You've probably gathered from past discussions that I'm not a great fan of referendums, and I'll be very glad when this one's been and gone, but I think I now probably share your view that an EU referendum was necessary, and probably even somewhat overdue. I also accept your argument re EU/UK institutions. I suppose my main contention here is simply that it's difficult to feel energised about a lack of democratic accountability where Brussels is concerned when so many people feel impotent to effect change at home.

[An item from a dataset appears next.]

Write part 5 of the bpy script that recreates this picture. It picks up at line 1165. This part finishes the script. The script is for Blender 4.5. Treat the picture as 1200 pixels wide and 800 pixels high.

I suspect you won't remotely agree with me on this point as you've explicitly stated that you don't think reform is possible but I do wonder if we could have achieved rather more were we not so belligerent in our approach. I don't claim to know whether the EU can be remodelled in the way that a lot of people would like it to be, but we would surely stand a better chance of doing so if we adopted a more conciliatory approach; the constant carping and focus on extracting concessions is probably not the ideal way reform an institution. The EU isn't all Merkel, Juncker and technocrats, it's a large bloc of countries, some of whose interests align with ours. Cameron's ham-fisted approach seems to me to have alienated a number of nations who would ordinarily be sympathetic to our position and yet he has relatively little to show for it. It may yet cost him his job.